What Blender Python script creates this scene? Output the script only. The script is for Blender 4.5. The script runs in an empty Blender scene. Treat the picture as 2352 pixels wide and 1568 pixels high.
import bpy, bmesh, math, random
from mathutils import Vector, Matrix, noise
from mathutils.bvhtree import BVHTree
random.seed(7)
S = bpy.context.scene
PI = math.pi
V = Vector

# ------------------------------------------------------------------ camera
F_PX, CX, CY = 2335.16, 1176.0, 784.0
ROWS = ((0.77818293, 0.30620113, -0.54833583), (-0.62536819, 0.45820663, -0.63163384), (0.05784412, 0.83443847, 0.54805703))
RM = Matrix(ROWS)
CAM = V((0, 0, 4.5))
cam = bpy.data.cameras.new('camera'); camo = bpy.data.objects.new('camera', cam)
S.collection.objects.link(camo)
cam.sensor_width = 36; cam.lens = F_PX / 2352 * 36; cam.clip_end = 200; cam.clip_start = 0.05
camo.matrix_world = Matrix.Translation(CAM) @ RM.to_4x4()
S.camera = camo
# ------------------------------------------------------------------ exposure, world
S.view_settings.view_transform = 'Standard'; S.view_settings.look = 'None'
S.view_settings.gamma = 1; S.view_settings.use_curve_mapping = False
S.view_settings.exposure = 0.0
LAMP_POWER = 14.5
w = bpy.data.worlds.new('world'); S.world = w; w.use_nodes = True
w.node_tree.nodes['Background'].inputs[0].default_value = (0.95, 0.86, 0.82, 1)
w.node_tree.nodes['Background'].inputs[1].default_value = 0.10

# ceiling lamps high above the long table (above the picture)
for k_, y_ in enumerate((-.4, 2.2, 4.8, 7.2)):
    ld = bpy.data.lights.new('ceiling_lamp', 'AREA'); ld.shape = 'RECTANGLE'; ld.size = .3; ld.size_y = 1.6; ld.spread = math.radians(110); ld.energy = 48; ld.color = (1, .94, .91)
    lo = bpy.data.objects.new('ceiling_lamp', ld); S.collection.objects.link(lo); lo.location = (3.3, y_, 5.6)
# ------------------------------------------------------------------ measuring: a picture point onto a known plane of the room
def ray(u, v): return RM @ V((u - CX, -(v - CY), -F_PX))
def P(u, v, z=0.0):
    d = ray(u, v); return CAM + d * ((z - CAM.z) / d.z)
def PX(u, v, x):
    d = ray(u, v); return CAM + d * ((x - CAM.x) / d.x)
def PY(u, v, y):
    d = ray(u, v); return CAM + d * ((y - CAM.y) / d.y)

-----

§ **THE PROBLEM**
Copy every line of the material, please, keeping it exactly the same.

§ **OUTPUT BELOW**
What Blender Python script creates this scene? Output the script only. The script is for Blender 4.5. The script runs in an empty Blender scene. Treat the picture as 2352 pixels wide and 1568 pixels high.
import bpy, bmesh, math, random
from mathutils import Vector, Matrix, noise
from mathutils.bvhtree import BVHTree
random.seed(7)
S = bpy.context.scene
PI = math.pi
V = Vector

# ------------------------------------------------------------------ camera
F_PX, CX, CY = 2335.16, 1176.0, 784.0
ROWS = ((0.77818293, 0.30620113, -0.54833583), (-0.62536819, 0.45820663, -0.63163384), (0.05784412, 0.83443847, 0.54805703))
RM = Matrix(ROWS)
CAM = V((0, 0, 4.5))
cam = bpy.data.cameras.new('camera'); camo = bpy.data.objects.new('camera', cam)
S.collection.objects.link(camo)
cam.sensor_width = 36; cam.lens = F_PX / 2352 * 36; cam.clip_end = 200; cam.clip_start = 0.05
camo.matrix_world = Matrix.Translation(CAM) @ RM.to_4x4()
S.camera = camo
# ------------------------------------------------------------------ exposure, world
S.view_settings.view_transform = 'Standard'; S.view_settings.look = 'None'
S.view_settings.gamma = 1; S.view_settings.use_curve_mapping = False
S.view_settings.exposure = 0.0
LAMP_POWER = 14.5
w = bpy.data.worlds.new('world'); S.world = w; w.use_nodes = True
w.node_tree.nodes['Background'].inputs[0].default_value = (0.95, 0.86, 0.82, 1)
w.node_tree.nodes['Background'].inputs[1].default_value = 0.10

# ceiling lamps high above the long table (above the picture)
for k_, y_ in enumerate((-.4, 2.2, 4.8, 7.2)):
    ld = bpy.data.lights.new('ceiling_lamp', 'AREA'); ld.shape = 'RECTANGLE'; ld.size = .3; ld.size_y = 1.6; ld.spread = math.radians(110); ld.energy = 48; ld.color = (1, .94, .91)
    lo = bpy.data.objects.new('ceiling_lamp', ld); S.collection.objects.link(lo); lo.location = (3.3, y_, 5.6)
# ------------------------------------------------------------------ measuring: a picture point onto a known plane of the room
def ray(u, v): return RM @ V((u - CX, -(v - CY), -F_PX))
def P(u, v, z=0.0):
    d = ray(u, v); return CAM + d * ((z - CAM.z) / d.z)
def PX(u, v, x):
    d = ray(u, v); return CAM + d * ((x - CAM.x) / d.x)
def PY(u, v, y):
    d = ray(u, v); return CAM + d * ((y - CAM.y) / d.y)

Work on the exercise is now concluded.